> [Instruction] Below is a block of records: output all of them exactly and leave out the pictures.

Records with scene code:
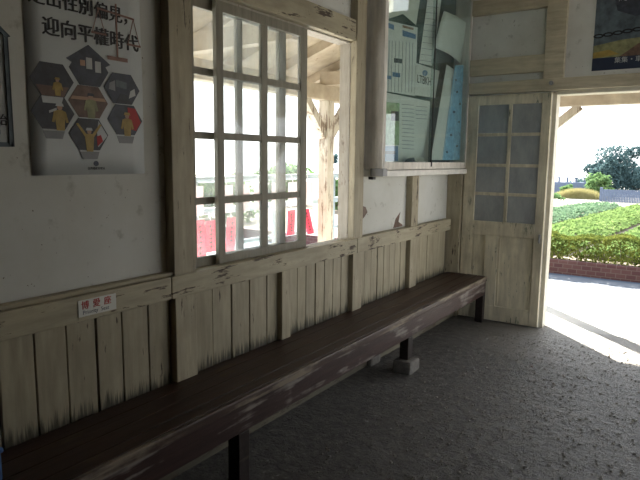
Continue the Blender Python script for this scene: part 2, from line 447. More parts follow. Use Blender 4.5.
# --- window with two sliding sashes
win = empty('window_1', (-2.13, 2.7, .93)); tag(win, 'timber window with two overlapping sliding sashes, open at its right end', 'window', kind='structure')
b = MB()
b.box(OUTX - .02, XW + .03, WY0 - .02, WY1 - .006, .905, .935, .004)               # sill
b.build('sill', M['jamb'], win)
b = MB()
b.box(OUTX - .004, XW + .01, WY1 - .010, WY1 - .002, .935, 2.285, .003); b.box(OUTX - .02, XW + .004, WY0 + .0, WY0 + .025, .935, 2.285, .003)
b.box(OUTX - .02, XW + .004, WY0 + .025, WY1 - .01, 2.275, 2.30, .003)
b.build('jamb', M['jamb'], win)
b = MB()
for x in (-2.112, -2.146, -2.175): b.box(x - .0035, x + .0035, WY0 + .03, WY1 - .035, .935, .943)
b.build('sliding_track', M['white_frame'], win)
def sash(y0, y1, xf, name, bars):
    x0 = xf - .028
    b = MB()
    b.box(x0, xf, y0, y0 + .048, .944, 2.285, .003); b.box(x0, xf, y1 - .065, y1, .944, 2.285, .003)
    b.box(x0, xf, y0 + .048, y1 - .065, .944, .995, .003); b.box(x0, xf, y0 + .048, y1 - .065, 2.225, 2.285, .003)
    o = b.build('sash', M['sash'], win)
    g = MB()
    ym0, ym1 = bars
    g.box(x0 + .004, xf - .003, ym0, ym1, .995, 2.225, .002)
    zs = (1.283, 1.613, 1.927)
    for z in zs: g.box(x0 + .006, xf - .005, y0 + .048, y1 - .065, z - .018, z + .018, .002)
    g.build('glazing_bar', M['sash'], o).matrix_parent_inverse = Matrix()
    zz = [.995] + [v for z in zs for v in (z - .018, z + .018)] + [2.225]
    for (a, c) in ((y0 + .048, ym0), (ym1, y1 - .065)):
        for i in range(4):
            p = MB(); p.box(xf - .016, xf - .013, a, c, zz[2 * i], zz[2 * i + 1])
            p.build('pane', M['dusty'], o).matrix_parent_inverse = Matrix()
    return o
# the sash meshes are written in world space; parent offsets are undone here
s1 = sash(2.183, 2.965, -2.106, 'front', (2.535, 2.588))
s2 = sash(2.015, 2.80, -2.143, 'rear', (2.375, 2.42))
for s_ in (s1, s2):
    for ch in s_.children: ch.matrix_parent_inverse = Matrix()

# ------------------------------------------------------------------ bench
bench = empty('bench', (-1.88, 3.1, 0))
tag(bench, 'long dark brown slatted wooden bench along the panelled wall under the window', 'bench')
ZB = .43; BX0, BX1, BY0, BY1 = -2.078, -1.70, -.9, 5.30
def slat(x0, x1, z, tilt=0):
    b = MB()
    N = 26
    for i in range(1): b.box(x0, x1, BY0, BY1, z - .03, z, .004)
    return b.build('seat_slat', M['bench'], bench)
slat(-2.076, -1.985, ZB - .002); slat(-1.979, -1.878, ZB); slat(-1.872, -1.772, ZB + .001); slat(-1.766, -1.70, ZB)
b = MB(); b.box(-1.733, -1.688, BY0, BY1, ZB - .175, ZB - .031, .006)
b.build('front_apron', M['bench_front'], bench)
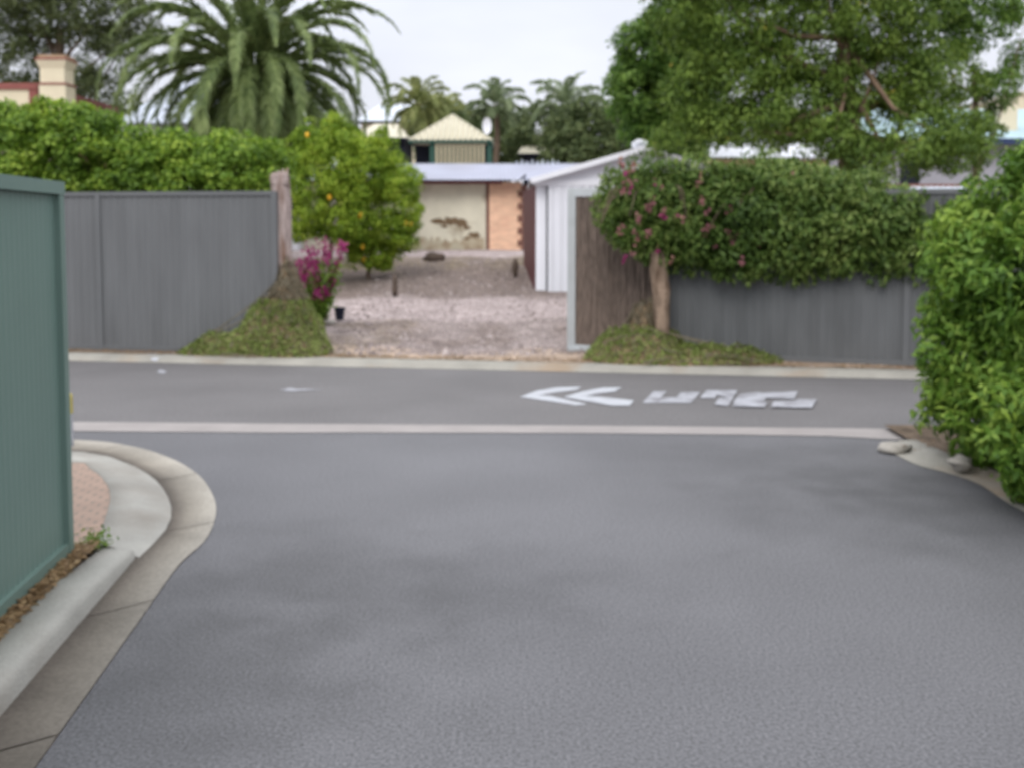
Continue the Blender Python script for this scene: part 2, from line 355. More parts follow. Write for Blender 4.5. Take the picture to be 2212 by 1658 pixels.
def sheet(name, pts, z, m, dz=.0):
    mb = MB(); mb.poly([(p[0], p[1], z) for p in pts]); o = mb.build(name, m); tag(o, kind='structure'); return o
def resample(pts, n):
    pts = [Vector(p) for p in pts]; s = [0]
    for a, b in zip(pts, pts[1:]): s.append(s[-1]+(b-a).length)
    def cr_(t):
        i = max(j for j in range(len(pts)-1) if s[j] <= t+1e-9); k = (t-s[i])/max(s[i+1]-s[i], 1e-9)
        p0, p1, p2, p3 = pts[max(i-1, 0)], pts[i], pts[i+1], pts[min(i+2, len(pts)-1)]
        return .5*((2*p1)+(p2-p0)*k+(2*p0-5*p1+4*p2-p3)*k*k+(3*p1-p0-3*p2+p3)*k**3)
    return [cr_(s[-1]*i/(n-1)) for i in range(n)]
def loft(name, lines, m, parent=None, smooth=True):
    n = len(lines[0]); v = [tuple(p) for l in lines for p in l]
    f = [[j*n+i, j*n+i+1, (j+1)*n+i+1, (j+1)*n+i] for j in range(len(lines)-1) for i in range(n-1)]
    return mesh(name, v, f, m, parent, smooth)

# left kerb geometry (traced on the ground plane)
Oc = [LANE(-1.133, y) for y in (-4, -1, 1.5, 3, 4.2, 4.87)]+[G(*p) for p in ((447,1162),(467,1101),(452,1055),(421,1020),(366,989),(284,964),(162,950))]+[Vector((-4.6,8.02,0)), Vector((-7,8.2,0)), Vector((-14,8.6,0))]
Ic = [LANE(-1.36, y) for y in (-4, -1, 1.5, 3, 4.2, 5.02)]+[G(*p) for p in ((355,1152),(371,1111),(360,1070),(325,1030),(264,999),(162,977))]+[Vector((-4.4,7.62,0)), Vector((-7,7.8,0)), Vector((-14,8.2,0))]
Os, Is = resample(Oc, 120), resample(Ic, 120)
STRIP_T = [Vector((-16, 9.2, 0)), G(162,911), G(760,916), G(1352,920), G(1939,926), Vector((7, 8.15, 0)), Vector((20, 7.6, 0))]
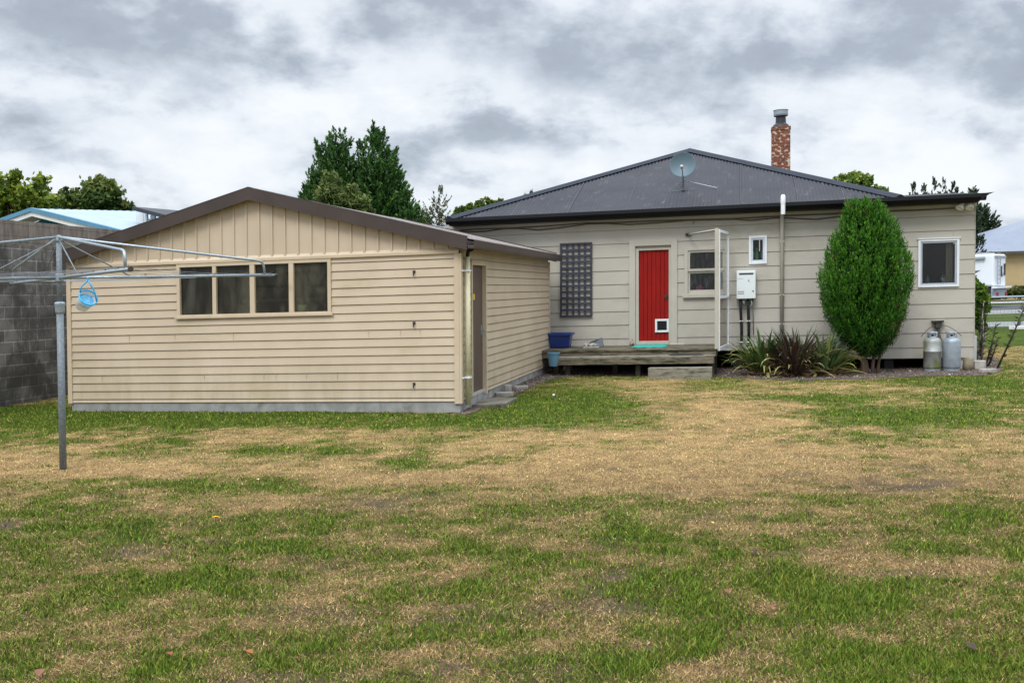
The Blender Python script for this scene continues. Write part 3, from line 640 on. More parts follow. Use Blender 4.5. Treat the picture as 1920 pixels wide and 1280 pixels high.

> [Task response]
Continue the Blender Python script for this scene: part 2, from line 447. More parts follow. Use Blender 4.5.
# --- window with two sliding sashes
win = empty('window_1', (-2.13, 2.7, .93)); tag(win, 'timber window with two overlapping sliding sashes, open at its right end', 'window', kind='structure')
b = MB()
b.box(OUTX - .02, XW + .03, WY0 - .02, WY1 - .006, .905, .935, .004)               # sill
b.build('sill', M['jamb'], win)
b = MB()
b.box(OUTX - .004, XW + .01, WY1 - .010, WY1 - .002, .935, 2.285, .003); b.box(OUTX - .02, XW + .004, WY0 + .0, WY0 + .025, .935, 2.285, .003)
b.box(OUTX - .02, XW + .004, WY0 + .025, WY1 - .01, 2.275, 2.30, .003)
b.build('jamb', M['jamb'], win)
b = MB()
for x in (-2.112, -2.146, -2.175): b.box(x - .0035, x + .0035, WY0 + .03, WY1 - .035, .935, .943)
b.build('sliding_track', M['white_frame'], win)
def sash(y0, y1, xf, name, bars):
    x0 = xf - .028
    b = MB()
    b.box(x0, xf, y0, y0 + .048, .944, 2.285, .003); b.box(x0, xf, y1 - .065, y1, .944, 2.285, .003)
    b.box(x0, xf, y0 + .048, y1 - .065, .944, .995, .003); b.box(x0, xf, y0 + .048, y1 - .065, 2.225, 2.285, .003)
    o = b.build('sash', M['sash'], win)
    g = MB()
    ym0, ym1 = bars
    g.box(x0 + .004, xf - .003, ym0, ym1, .995, 2.225, .002)
    zs = (1.283, 1.613, 1.927)
    for z in zs: g.box(x0 + .006, xf - .005, y0 + .048, y1 - .065, z - .018, z + .018, .002)
    g.build('glazing_bar', M['sash'], o).matrix_parent_inverse = Matrix()
    zz = [.995] + [v for z in zs for v in (z - .018, z + .018)] + [2.225]
    for (a, c) in ((y0 + .048, ym0), (ym1, y1 - .065)):
        for i in range(4):
            p = MB(); p.box(xf - .016, xf - .013, a, c, zz[2 * i], zz[2 * i + 1])
            p.build('pane', M['dusty'], o).matrix_parent_inverse = Matrix()
    return o
# the sash meshes are written in world space; parent offsets are undone here
s1 = sash(2.183, 2.965, -2.106, 'front', (2.535, 2.588))
s2 = sash(2.015, 2.80, -2.143, 'rear', (2.375, 2.42))
for s_ in (s1, s2):
    for ch in s_.children: ch.matrix_parent_inverse = Matrix()

# ------------------------------------------------------------------ bench
bench = empty('bench', (-1.88, 3.1, 0))
tag(bench, 'long dark brown slatted wooden bench along the panelled wall under the window', 'bench')
ZB = .43; BX0, BX1, BY0, BY1 = -2.078, -1.70, -.9, 5.30
def slat(x0, x1, z, tilt=0):
    b = MB()
    N = 26
    for i in range(1): b.box(x0, x1, BY0, BY1, z - .03, z, .004)
    return b.build('seat_slat', M['bench'], bench)
slat(-2.076, -1.985, ZB - .002); slat(-1.979, -1.878, ZB); slat(-1.872, -1.772, ZB + .001); slat(-1.766, -1.70, ZB)
b = MB(); b.box(-1.733, -1.688, BY0, BY1, ZB - .175, ZB - .031, .006)
b.build('front_apron', M['bench_front'], bench)
Continue the Blender Python script for this scene: part 2, from line 355. More parts follow. Write for Blender 4.5. Take the picture to be 2212 by 1658 pixels.
def sheet(name, pts, z, m, dz=.0):
    mb = MB(); mb.poly([(p[0], p[1], z) for p in pts]); o = mb.build(name, m); tag(o, kind='structure'); return o
def resample(pts, n):
    pts = [Vector(p) for p in pts]; s = [0]
    for a, b in zip(pts, pts[1:]): s.append(s[-1]+(b-a).length)
    def cr_(t):
        i = max(j for j in range(len(pts)-1) if s[j] <= t+1e-9); k = (t-s[i])/max(s[i+1]-s[i], 1e-9)
        p0, p1, p2, p3 = pts[max(i-1, 0)], pts[i], pts[i+1], pts[min(i+2, len(pts)-1)]
        return .5*((2*p1)+(p2-p0)*k+(2*p0-5*p1+4*p2-p3)*k*k+(3*p1-p0-3*p2+p3)*k**3)
    return [cr_(s[-1]*i/(n-1)) for i in range(n)]
def loft(name, lines, m, parent=None, smooth=True):
    n = len(lines[0]); v = [tuple(p) for l in lines for p in l]
    f = [[j*n+i, j*n+i+1, (j+1)*n+i+1, (j+1)*n+i] for j in range(len(lines)-1) for i in range(n-1)]
    return mesh(name, v, f, m, parent, smooth)

# left kerb geometry (traced on the ground plane)
Oc = [LANE(-1.133, y) for y in (-4, -1, 1.5, 3, 4.2, 4.87)]+[G(*p) for p in ((447,1162),(467,1101),(452,1055),(421,1020),(366,989),(284,964),(162,950))]+[Vector((-4.6,8.02,0)), Vector((-7,8.2,0)), Vector((-14,8.6,0))]
Ic = [LANE(-1.36, y) for y in (-4, -1, 1.5, 3, 4.2, 5.02)]+[G(*p) for p in ((355,1152),(371,1111),(360,1070),(325,1030),(264,999),(162,977))]+[Vector((-4.4,7.62,0)), Vector((-7,7.8,0)), Vector((-14,8.2,0))]
Os, Is = resample(Oc, 120), resample(Ic, 120)
STRIP_T = [Vector((-16, 9.2, 0)), G(162,911), G(760,916), G(1352,920), G(1939,926), Vector((7, 8.15, 0)), Vector((20, 7.6, 0))]
The Blender Python script for this scene continues. Write part 3, from line 640 on. More parts follow. Use Blender 4.5. Treat the picture as 1920 pixels wide and 1280 pixels high.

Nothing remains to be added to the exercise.